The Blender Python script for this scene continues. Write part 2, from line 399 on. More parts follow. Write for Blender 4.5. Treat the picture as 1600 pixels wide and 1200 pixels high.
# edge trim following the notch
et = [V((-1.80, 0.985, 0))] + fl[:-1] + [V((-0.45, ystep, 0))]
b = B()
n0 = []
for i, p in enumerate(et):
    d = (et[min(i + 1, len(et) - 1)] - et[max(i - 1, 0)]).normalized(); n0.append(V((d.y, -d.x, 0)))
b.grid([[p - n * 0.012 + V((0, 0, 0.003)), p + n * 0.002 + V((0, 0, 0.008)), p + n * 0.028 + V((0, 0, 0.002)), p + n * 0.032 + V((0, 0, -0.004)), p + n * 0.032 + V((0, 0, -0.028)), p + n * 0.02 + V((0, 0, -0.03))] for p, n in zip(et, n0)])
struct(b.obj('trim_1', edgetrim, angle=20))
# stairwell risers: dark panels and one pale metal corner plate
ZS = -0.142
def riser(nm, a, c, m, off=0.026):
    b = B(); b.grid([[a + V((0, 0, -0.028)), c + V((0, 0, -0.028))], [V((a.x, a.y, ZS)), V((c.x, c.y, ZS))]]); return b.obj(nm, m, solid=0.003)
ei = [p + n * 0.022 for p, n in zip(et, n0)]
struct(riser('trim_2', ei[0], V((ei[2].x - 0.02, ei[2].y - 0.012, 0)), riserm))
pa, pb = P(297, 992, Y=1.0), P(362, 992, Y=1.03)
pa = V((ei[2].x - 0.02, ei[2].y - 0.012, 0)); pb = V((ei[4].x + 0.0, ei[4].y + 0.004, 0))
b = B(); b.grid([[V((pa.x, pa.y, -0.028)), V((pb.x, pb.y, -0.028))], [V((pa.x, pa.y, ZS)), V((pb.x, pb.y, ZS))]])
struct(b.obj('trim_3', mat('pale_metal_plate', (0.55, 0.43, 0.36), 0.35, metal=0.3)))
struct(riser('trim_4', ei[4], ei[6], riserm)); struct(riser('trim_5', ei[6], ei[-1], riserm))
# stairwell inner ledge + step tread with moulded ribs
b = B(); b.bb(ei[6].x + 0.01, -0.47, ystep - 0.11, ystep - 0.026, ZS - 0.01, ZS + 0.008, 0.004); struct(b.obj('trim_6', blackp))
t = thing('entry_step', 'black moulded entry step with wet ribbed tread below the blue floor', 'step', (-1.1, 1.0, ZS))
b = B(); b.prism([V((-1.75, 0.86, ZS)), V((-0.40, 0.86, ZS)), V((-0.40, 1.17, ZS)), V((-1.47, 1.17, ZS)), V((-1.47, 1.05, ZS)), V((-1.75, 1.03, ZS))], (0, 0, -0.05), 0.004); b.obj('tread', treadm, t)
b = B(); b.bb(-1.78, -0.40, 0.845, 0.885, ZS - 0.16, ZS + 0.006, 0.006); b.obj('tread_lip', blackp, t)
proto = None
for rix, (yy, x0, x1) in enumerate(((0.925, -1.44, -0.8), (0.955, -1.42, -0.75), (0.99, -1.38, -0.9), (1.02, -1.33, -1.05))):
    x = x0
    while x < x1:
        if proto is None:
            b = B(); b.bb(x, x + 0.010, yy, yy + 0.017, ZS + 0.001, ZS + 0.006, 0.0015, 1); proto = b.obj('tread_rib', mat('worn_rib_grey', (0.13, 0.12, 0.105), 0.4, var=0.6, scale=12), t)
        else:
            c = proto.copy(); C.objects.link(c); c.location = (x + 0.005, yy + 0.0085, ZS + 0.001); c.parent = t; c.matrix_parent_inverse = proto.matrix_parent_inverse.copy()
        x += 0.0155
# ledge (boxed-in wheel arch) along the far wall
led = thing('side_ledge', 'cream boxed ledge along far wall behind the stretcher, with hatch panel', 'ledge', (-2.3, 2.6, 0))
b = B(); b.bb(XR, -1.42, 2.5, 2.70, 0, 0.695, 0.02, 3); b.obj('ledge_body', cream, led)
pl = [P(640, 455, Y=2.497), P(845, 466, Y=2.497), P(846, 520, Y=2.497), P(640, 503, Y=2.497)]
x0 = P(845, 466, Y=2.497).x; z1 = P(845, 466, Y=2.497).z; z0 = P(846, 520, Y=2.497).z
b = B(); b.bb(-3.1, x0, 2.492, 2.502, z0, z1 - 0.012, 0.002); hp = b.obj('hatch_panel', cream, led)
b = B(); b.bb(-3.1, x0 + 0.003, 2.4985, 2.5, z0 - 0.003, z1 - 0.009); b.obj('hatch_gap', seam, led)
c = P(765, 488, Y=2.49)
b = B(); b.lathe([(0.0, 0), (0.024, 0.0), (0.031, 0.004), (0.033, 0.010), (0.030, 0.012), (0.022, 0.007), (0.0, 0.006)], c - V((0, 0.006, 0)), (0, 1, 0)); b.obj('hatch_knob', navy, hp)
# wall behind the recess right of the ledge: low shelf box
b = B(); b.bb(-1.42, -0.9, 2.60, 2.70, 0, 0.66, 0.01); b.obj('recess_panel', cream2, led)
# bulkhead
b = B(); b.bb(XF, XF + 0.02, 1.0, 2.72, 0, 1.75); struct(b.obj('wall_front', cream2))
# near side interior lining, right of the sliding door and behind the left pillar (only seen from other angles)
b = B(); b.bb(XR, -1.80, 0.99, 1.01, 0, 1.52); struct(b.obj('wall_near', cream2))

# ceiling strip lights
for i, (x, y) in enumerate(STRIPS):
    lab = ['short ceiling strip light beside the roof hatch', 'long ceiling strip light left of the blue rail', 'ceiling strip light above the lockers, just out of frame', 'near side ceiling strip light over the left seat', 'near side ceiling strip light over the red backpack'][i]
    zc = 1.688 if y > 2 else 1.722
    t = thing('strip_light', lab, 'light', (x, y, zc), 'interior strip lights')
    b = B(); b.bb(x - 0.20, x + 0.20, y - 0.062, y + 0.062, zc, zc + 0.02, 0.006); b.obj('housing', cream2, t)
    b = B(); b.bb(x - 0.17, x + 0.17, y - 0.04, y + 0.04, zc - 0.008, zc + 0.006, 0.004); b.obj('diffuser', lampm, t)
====
** Aim **
Reproduce the full listing word for word.

** Task response **
The Blender Python script for this scene continues. Write part 2, from line 399 on. More parts follow. Write for Blender 4.5. Treat the picture as 1600 pixels wide and 1200 pixels high.
# edge trim following the notch
et = [V((-1.80, 0.985, 0))] + fl[:-1] + [V((-0.45, ystep, 0))]
b = B()
n0 = []
for i, p in enumerate(et):
    d = (et[min(i + 1, len(et) - 1)] - et[max(i - 1, 0)]).normalized(); n0.append(V((d.y, -d.x, 0)))
b.grid([[p - n * 0.012 + V((0, 0, 0.003)), p + n * 0.002 + V((0, 0, 0.008)), p + n * 0.028 + V((0, 0, 0.002)), p + n * 0.032 + V((0, 0, -0.004)), p + n * 0.032 + V((0, 0, -0.028)), p + n * 0.02 + V((0, 0, -0.03))] for p, n in zip(et, n0)])
struct(b.obj('trim_1', edgetrim, angle=20))
# stairwell risers: dark panels and one pale metal corner plate
ZS = -0.142
def riser(nm, a, c, m, off=0.026):
    b = B(); b.grid([[a + V((0, 0, -0.028)), c + V((0, 0, -0.028))], [V((a.x, a.y, ZS)), V((c.x, c.y, ZS))]]); return b.obj(nm, m, solid=0.003)
ei = [p + n * 0.022 for p, n in zip(et, n0)]
struct(riser('trim_2', ei[0], V((ei[2].x - 0.02, ei[2].y - 0.012, 0)), riserm))
pa, pb = P(297, 992, Y=1.0), P(362, 992, Y=1.03)
pa = V((ei[2].x - 0.02, ei[2].y - 0.012, 0)); pb = V((ei[4].x + 0.0, ei[4].y + 0.004, 0))
b = B(); b.grid([[V((pa.x, pa.y, -0.028)), V((pb.x, pb.y, -0.028))], [V((pa.x, pa.y, ZS)), V((pb.x, pb.y, ZS))]])
struct(b.obj('trim_3', mat('pale_metal_plate', (0.55, 0.43, 0.36), 0.35, metal=0.3)))
struct(riser('trim_4', ei[4], ei[6], riserm)); struct(riser('trim_5', ei[6], ei[-1], riserm))
# stairwell inner ledge + step tread with moulded ribs
b = B(); b.bb(ei[6].x + 0.01, -0.47, ystep - 0.11, ystep - 0.026, ZS - 0.01, ZS + 0.008, 0.004); struct(b.obj('trim_6', blackp))
t = thing('entry_step', 'black moulded entry step with wet ribbed tread below the blue floor', 'step', (-1.1, 1.0, ZS))
b = B(); b.prism([V((-1.75, 0.86, ZS)), V((-0.40, 0.86, ZS)), V((-0.40, 1.17, ZS)), V((-1.47, 1.17, ZS)), V((-1.47, 1.05, ZS)), V((-1.75, 1.03, ZS))], (0, 0, -0.05), 0.004); b.obj('tread', treadm, t)
b = B(); b.bb(-1.78, -0.40, 0.845, 0.885, ZS - 0.16, ZS + 0.006, 0.006); b.obj('tread_lip', blackp, t)
proto = None
for rix, (yy, x0, x1) in enumerate(((0.925, -1.44, -0.8), (0.955, -1.42, -0.75), (0.99, -1.38, -0.9), (1.02, -1.33, -1.05))):
    x = x0
    while x < x1:
        if proto is None:
            b = B(); b.bb(x, x + 0.010, yy, yy + 0.017, ZS + 0.001, ZS + 0.006, 0.0015, 1); proto = b.obj('tread_rib', mat('worn_rib_grey', (0.13, 0.12, 0.105), 0.4, var=0.6, scale=12), t)
        else:
            c = proto.copy(); C.objects.link(c); c.location = (x + 0.005, yy + 0.0085, ZS + 0.001); c.parent = t; c.matrix_parent_inverse = proto.matrix_parent_inverse.copy()
        x += 0.0155
# ledge (boxed-in wheel arch) along the far wall
led = thing('side_ledge', 'cream boxed ledge along far wall behind the stretcher, with hatch panel', 'ledge', (-2.3, 2.6, 0))
b = B(); b.bb(XR, -1.42, 2.5, 2.70, 0, 0.695, 0.02, 3); b.obj('ledge_body', cream, led)
pl = [P(640, 455, Y=2.497), P(845, 466, Y=2.497), P(846, 520, Y=2.497), P(640, 503, Y=2.497)]
x0 = P(845, 466, Y=2.497).x; z1 = P(845, 466, Y=2.497).z; z0 = P(846, 520, Y=2.497).z
b = B(); b.bb(-3.1, x0, 2.492, 2.502, z0, z1 - 0.012, 0.002); hp = b.obj('hatch_panel', cream, led)
b = B(); b.bb(-3.1, x0 + 0.003, 2.4985, 2.5, z0 - 0.003, z1 - 0.009); b.obj('hatch_gap', seam, led)
c = P(765, 488, Y=2.49)
b = B(); b.lathe([(0.0, 0), (0.024, 0.0), (0.031, 0.004), (0.033, 0.010), (0.030, 0.012), (0.022, 0.007), (0.0, 0.006)], c - V((0, 0.006, 0)), (0, 1, 0)); b.obj('hatch_knob', navy, hp)
# wall behind the recess right of the ledge: low shelf box
b = B(); b.bb(-1.42, -0.9, 2.60, 2.70, 0, 0.66, 0.01); b.obj('recess_panel', cream2, led)
# bulkhead
b = B(); b.bb(XF, XF + 0.02, 1.0, 2.72, 0, 1.75); struct(b.obj('wall_front', cream2))
# near side interior lining, right of the sliding door and behind the left pillar (only seen from other angles)
b = B(); b.bb(XR, -1.80, 0.99, 1.01, 0, 1.52); struct(b.obj('wall_near', cream2))

# ceiling strip lights
for i, (x, y) in enumerate(STRIPS):
    lab = ['short ceiling strip light beside the roof hatch', 'long ceiling strip light left of the blue rail', 'ceiling strip light above the lockers, just out of frame', 'near side ceiling strip light over the left seat', 'near side ceiling strip light over the red backpack'][i]
    zc = 1.688 if y > 2 else 1.722
    t = thing('strip_light', lab, 'light', (x, y, zc), 'interior strip lights')
    b = B(); b.bb(x - 0.20, x + 0.20, y - 0.062, y + 0.062, zc, zc + 0.02, 0.006); b.obj('housing', cream2, t)
    b = B(); b.bb(x - 0.17, x + 0.17, y - 0.04, y + 0.04, zc - 0.008, zc + 0.006, 0.004); b.obj('diffuser', lampm, t)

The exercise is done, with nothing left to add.